Com tanta conversa atravessada, Yeats não sabe mais sobre o que estava conversando com Joyce. Seria sobre o “sim” de Molly Bloom — que dava mole? — ou a respeito dos chifres de Leopold Bloom? Não. A enrolação toda tem a ver com a luta do brasileiro José Aldo, espécie de Ulisses homérico, contra o irlandês Conor McGregor, um Stephen Dedalus do octógono, tão beberrão, quem sabe, quanto Joyce (ou pai deste), mas que se veste, oh!, como Oscar Wilde (aquele que beijou Walt Whitman na boca). É um dândi de língua grande.
O que pretende Conor McGregor ao se portar e ao se postar como vencedor antes da luta?
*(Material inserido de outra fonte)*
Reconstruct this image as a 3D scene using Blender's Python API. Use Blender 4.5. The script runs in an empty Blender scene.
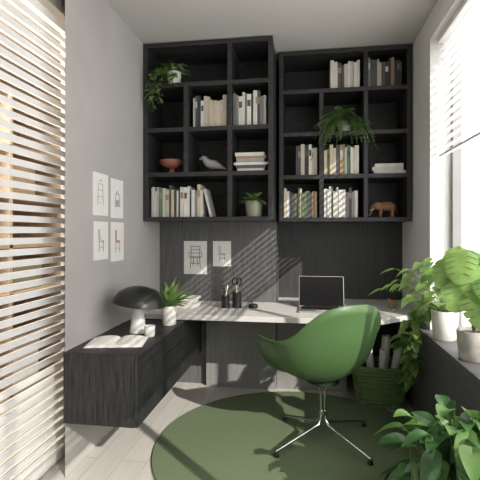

A explicação, se há, é prosaica: o jovem impetuoso deve ter lido “A Luta”, o livraço de Norman Mailer, e se considera o Ali branco da Irlanda. McGregor, que prefere esperar Godot a Janot, nada tem de beócio. É inteligente e esperto. Talvez até espertíssimo. Ele está tentando, com o “sistema psicológico” de Ali, diria o indefectível Rhoodes Lima, derrotar o patropi José Aldo antes mesmo da luta. Criar um “clima” de já ganhei. Yeats avalia que é assim mesmo: luta-se com as armas disponíveis. E, como Joyce sugere em “Finnegans Wake”, a língua é a arma mais letal da história.
Porém, Hemingway, que não estava na história, mas foi chamado às pressas para dotar este texto surrealista de mais contenção, disse (quase clamando) para Yeats e Joyce: “Amigos, como sugerem o Rhoodes Lima e o craquíssimo Luciano Andrade, o Wilson Baldini ou o Eduardo Ohata do MMA, José Aldo não é galinha morta e suas declarações são verdadeiros torpedos”. O autor de “Por Quem os Sinos Dobram” tem razão: José Aldo, pós-joyciano, pôs banca e, leitor, em Dublin, a cidade de Joyce, Samuca Beckett e McGregor, cantou de galo, como James, o Joyce, se avaliava como cantor, até de algum mérito.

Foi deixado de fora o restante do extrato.